L’AGOA a-t-il vraiment permis aux économies africaines de décoller ? Cet accord dit de libre-échange n’a-t-il pas simplement été, en quinze ans, une vaine tentative des Etats-Unis de rattraper son retard sur la Chine, qui exploite déjà abondamment le potentiel économique de l’Afrique ? En 2013, les échanges commerciaux entre la Chine et le continent africain s’élevaient à 170 milliards de dollars contre seulement 50 milliards de dollars entre les Etats-Unis et l’Afrique.

« L’ouverture du marché américain qu’a permis la loi AGOA est une ouverture en trompe-l’œil. Les produits pétroliers et le textile ont été privilégiés, mais ceux-ci ne constituent pas l’essentiel du potentiel de l’ensemble des pays africains. Les Américains doivent être moins frileux et moins protectionnistes en ce qui concerne l’agroalimentaire », souligne Necton D. Mhura, représentant du Malawi au commerce, pays dont les exportations vers les Etats-Unis dans le cadre de l’AGOA s’élèvent à 47 000 dollars (41 600 euros). Le responsable malawite se dit persuadé que ce chiffre pourrait être plus important si son pays pouvait exporter son tabac sur le marché américain.

Le même grief est porté par le Cameroun, dont le ministre du commerce, Luc-Magloire Mbarga Atangana, considère que le « volontarisme américain » vis-à-vis de l’Afrique doit être « plus concret ». « Il faudrait, par exemple, accélérer le processus d’analyse des risques liés à l’accès aux Etats-Unis des exportations en provenance de l’Afrique subsaharienne. En outre, les opérateurs n’ont pour l’heure aucun droit de recours lorsqu’un préavis d’exclusion des marchandises leur est adressé », regrette Luc-Magloire Mbarga Atangana. Les exportations du Cameroun vers les Etats-Unis s’élèvent à 273 000 dollars (242 000 euros) dont 36 500 dans le cadre de l’AGOA.

De l’avis général des Africains, cette loi américaine sur la croissance et les opportunités de développement en Afrique est nécessaire, mais elle n’a pas entièrement rempli ses objectifs.

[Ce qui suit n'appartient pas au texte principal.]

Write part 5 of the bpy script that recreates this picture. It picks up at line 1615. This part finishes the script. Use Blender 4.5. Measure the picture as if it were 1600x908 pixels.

Hormis les hydrocarbures, les exportations africaines aux Etats-Unis restent faibles et, comme le fait remarquer Fatima Acyl, la commissaire de l’Union africaine en charge du commerce, une poignée de pays seulement a pu en tirer profit. On y retrouve le Nigeria, l’Angola, le Gabon, le Tchad et le Congo-Brazzaville, les principaux producteurs de pétrole de la région. Des experts estiment que, en 2014, les hydrocarbures auraient représenté 70 % des quelque 26 milliards de dollars des exportations libres de taxes douanières depuis l’Afrique au sud du Sahara vers les Etats-Unis.

« Il nous appartient aussi de diversifier nos économies afin d’être plus attractifs et compétitifs », nuance Gabriel Tchango, le ministre du commerce du Gabon. Il ajoute qu’il y a un risque à ne se contenter que de répondre à la demande en hydrocarbures, d’autant que leur cours ne cesse de chuter. Les exportations du Gabon, dans le cadre de l’AGOA, se chiffrent à 925 000 dollars (819 000 euros) – sur 1 million de dollars pour l’ensemble de ses produits exportés vers les Etats-Unis. Et ces « exportations AGOA » sont essentiellement pétrolières.

Mais pour Linda Thomas-Greenfield, la sous-secrétaire d’Etat américaine chargée des affaires africaines, présente à Libreville, plus des efforts seront faits en matière de gouvernance, de démocratie et de respects des droits sociaux plus les bénéfices de l’AGOA se feront ressentir.

En décembre 2014, la Gambie et le Soudan du Sud ont ainsi été exclus de ce programme. D’autres comme la Guinée équatoriale, la République démocratique du Congo, le Zimbabwe et la Centrafrique n’y étaient déjà pas éligibles. Selon Linda Thomas-Greenfield, le Burundi, à cause des violences politiques liées au troisième mandat de Pierre Nkurunziza, pourrait très prochainement être exclu de l’AGOA.